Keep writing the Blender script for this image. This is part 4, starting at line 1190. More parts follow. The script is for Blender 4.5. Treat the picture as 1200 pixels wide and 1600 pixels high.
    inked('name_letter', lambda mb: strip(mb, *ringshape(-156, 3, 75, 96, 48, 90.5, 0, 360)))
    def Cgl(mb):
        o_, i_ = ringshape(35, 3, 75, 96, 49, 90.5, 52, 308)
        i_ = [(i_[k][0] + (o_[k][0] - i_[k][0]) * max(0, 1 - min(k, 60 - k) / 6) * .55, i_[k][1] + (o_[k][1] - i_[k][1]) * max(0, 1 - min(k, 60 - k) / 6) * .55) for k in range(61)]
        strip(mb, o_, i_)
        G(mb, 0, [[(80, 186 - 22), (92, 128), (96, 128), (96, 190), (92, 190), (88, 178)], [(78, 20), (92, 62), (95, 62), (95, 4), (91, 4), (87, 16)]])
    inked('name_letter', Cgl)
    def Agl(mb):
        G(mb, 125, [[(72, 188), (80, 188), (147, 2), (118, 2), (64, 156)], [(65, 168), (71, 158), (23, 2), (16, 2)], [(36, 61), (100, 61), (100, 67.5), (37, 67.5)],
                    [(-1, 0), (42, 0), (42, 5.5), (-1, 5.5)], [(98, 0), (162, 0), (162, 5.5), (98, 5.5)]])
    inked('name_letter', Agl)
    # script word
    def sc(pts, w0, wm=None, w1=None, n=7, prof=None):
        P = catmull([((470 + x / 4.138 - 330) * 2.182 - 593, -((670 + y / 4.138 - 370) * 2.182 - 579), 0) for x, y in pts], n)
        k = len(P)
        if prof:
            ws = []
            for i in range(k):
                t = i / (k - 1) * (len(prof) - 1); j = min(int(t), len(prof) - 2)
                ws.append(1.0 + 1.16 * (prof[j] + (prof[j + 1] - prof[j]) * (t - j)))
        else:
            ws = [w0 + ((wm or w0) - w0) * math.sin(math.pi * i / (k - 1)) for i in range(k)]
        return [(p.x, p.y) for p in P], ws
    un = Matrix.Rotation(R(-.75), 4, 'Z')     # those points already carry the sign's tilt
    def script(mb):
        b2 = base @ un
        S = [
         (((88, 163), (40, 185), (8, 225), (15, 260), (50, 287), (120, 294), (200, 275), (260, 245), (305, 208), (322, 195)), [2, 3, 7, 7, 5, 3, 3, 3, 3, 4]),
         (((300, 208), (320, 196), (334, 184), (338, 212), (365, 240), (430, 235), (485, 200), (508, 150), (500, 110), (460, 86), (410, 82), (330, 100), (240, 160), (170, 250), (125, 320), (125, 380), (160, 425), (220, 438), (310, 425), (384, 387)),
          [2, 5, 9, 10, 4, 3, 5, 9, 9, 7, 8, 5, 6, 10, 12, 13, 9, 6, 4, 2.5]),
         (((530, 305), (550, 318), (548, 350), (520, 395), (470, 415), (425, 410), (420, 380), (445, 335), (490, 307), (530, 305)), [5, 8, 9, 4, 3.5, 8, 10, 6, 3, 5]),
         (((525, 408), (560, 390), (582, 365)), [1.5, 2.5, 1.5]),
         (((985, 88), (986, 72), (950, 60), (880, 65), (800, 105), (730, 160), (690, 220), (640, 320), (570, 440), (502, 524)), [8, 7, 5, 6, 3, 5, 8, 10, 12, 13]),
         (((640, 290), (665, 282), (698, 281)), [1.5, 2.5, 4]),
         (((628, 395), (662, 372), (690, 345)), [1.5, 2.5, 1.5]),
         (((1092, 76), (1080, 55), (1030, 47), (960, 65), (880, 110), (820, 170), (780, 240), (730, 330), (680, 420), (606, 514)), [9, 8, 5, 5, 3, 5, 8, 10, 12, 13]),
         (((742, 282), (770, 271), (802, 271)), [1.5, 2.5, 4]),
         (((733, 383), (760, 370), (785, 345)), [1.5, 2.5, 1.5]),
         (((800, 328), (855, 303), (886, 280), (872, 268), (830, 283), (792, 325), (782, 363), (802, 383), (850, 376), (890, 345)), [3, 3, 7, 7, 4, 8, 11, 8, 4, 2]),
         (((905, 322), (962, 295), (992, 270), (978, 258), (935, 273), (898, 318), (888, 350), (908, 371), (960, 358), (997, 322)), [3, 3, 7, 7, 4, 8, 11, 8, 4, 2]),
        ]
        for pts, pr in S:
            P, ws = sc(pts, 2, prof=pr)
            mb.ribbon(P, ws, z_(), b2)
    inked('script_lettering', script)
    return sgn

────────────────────

_WHAT THIS TASK INVOLVES_
Copy all the lines, exactly.

_OUTPUT OF THE EXERCISE_
Keep writing the Blender script for this image. This is part 4, starting at line 1190. More parts follow. The script is for Blender 4.5. Treat the picture as 1200 pixels wide and 1600 pixels high.
    inked('name_letter', lambda mb: strip(mb, *ringshape(-156, 3, 75, 96, 48, 90.5, 0, 360)))
    def Cgl(mb):
        o_, i_ = ringshape(35, 3, 75, 96, 49, 90.5, 52, 308)
        i_ = [(i_[k][0] + (o_[k][0] - i_[k][0]) * max(0, 1 - min(k, 60 - k) / 6) * .55, i_[k][1] + (o_[k][1] - i_[k][1]) * max(0, 1 - min(k, 60 - k) / 6) * .55) for k in range(61)]
        strip(mb, o_, i_)
        G(mb, 0, [[(80, 186 - 22), (92, 128), (96, 128), (96, 190), (92, 190), (88, 178)], [(78, 20), (92, 62), (95, 62), (95, 4), (91, 4), (87, 16)]])
    inked('name_letter', Cgl)
    def Agl(mb):
        G(mb, 125, [[(72, 188), (80, 188), (147, 2), (118, 2), (64, 156)], [(65, 168), (71, 158), (23, 2), (16, 2)], [(36, 61), (100, 61), (100, 67.5), (37, 67.5)],
                    [(-1, 0), (42, 0), (42, 5.5), (-1, 5.5)], [(98, 0), (162, 0), (162, 5.5), (98, 5.5)]])
    inked('name_letter', Agl)
    # script word
    def sc(pts, w0, wm=None, w1=None, n=7, prof=None):
        P = catmull([((470 + x / 4.138 - 330) * 2.182 - 593, -((670 + y / 4.138 - 370) * 2.182 - 579), 0) for x, y in pts], n)
        k = len(P)
        if prof:
            ws = []
            for i in range(k):
                t = i / (k - 1) * (len(prof) - 1); j = min(int(t), len(prof) - 2)
                ws.append(1.0 + 1.16 * (prof[j] + (prof[j + 1] - prof[j]) * (t - j)))
        else:
            ws = [w0 + ((wm or w0) - w0) * math.sin(math.pi * i / (k - 1)) for i in range(k)]
        return [(p.x, p.y) for p in P], ws
    un = Matrix.Rotation(R(-.75), 4, 'Z')     # those points already carry the sign's tilt
    def script(mb):
        b2 = base @ un
        S = [
         (((88, 163), (40, 185), (8, 225), (15, 260), (50, 287), (120, 294), (200, 275), (260, 245), (305, 208), (322, 195)), [2, 3, 7, 7, 5, 3, 3, 3, 3, 4]),
         (((300, 208), (320, 196), (334, 184), (338, 212), (365, 240), (430, 235), (485, 200), (508, 150), (500, 110), (460, 86), (410, 82), (330, 100), (240, 160), (170, 250), (125, 320), (125, 380), (160, 425), (220, 438), (310, 425), (384, 387)),
          [2, 5, 9, 10, 4, 3, 5, 9, 9, 7, 8, 5, 6, 10, 12, 13, 9, 6, 4, 2.5]),
         (((530, 305), (550, 318), (548, 350), (520, 395), (470, 415), (425, 410), (420, 380), (445, 335), (490, 307), (530, 305)), [5, 8, 9, 4, 3.5, 8, 10, 6, 3, 5]),
         (((525, 408), (560, 390), (582, 365)), [1.5, 2.5, 1.5]),
         (((985, 88), (986, 72), (950, 60), (880, 65), (800, 105), (730, 160), (690, 220), (640, 320), (570, 440), (502, 524)), [8, 7, 5, 6, 3, 5, 8, 10, 12, 13]),
         (((640, 290), (665, 282), (698, 281)), [1.5, 2.5, 4]),
         (((628, 395), (662, 372), (690, 345)), [1.5, 2.5, 1.5]),
         (((1092, 76), (1080, 55), (1030, 47), (960, 65), (880, 110), (820, 170), (780, 240), (730, 330), (680, 420), (606, 514)), [9, 8, 5, 5, 3, 5, 8, 10, 12, 13]),
         (((742, 282), (770, 271), (802, 271)), [1.5, 2.5, 4]),
         (((733, 383), (760, 370), (785, 345)), [1.5, 2.5, 1.5]),
         (((800, 328), (855, 303), (886, 280), (872, 268), (830, 283), (792, 325), (782, 363), (802, 383), (850, 376), (890, 345)), [3, 3, 7, 7, 4, 8, 11, 8, 4, 2]),
         (((905, 322), (962, 295), (992, 270), (978, 258), (935, 273), (898, 318), (888, 350), (908, 371), (960, 358), (997, 322)), [3, 3, 7, 7, 4, 8, 11, 8, 4, 2]),
        ]
        for pts, pr in S:
            P, ws = sc(pts, 2, prof=pr)
            mb.ribbon(P, ws, z_(), b2)
    inked('script_lettering', script)
    return sgn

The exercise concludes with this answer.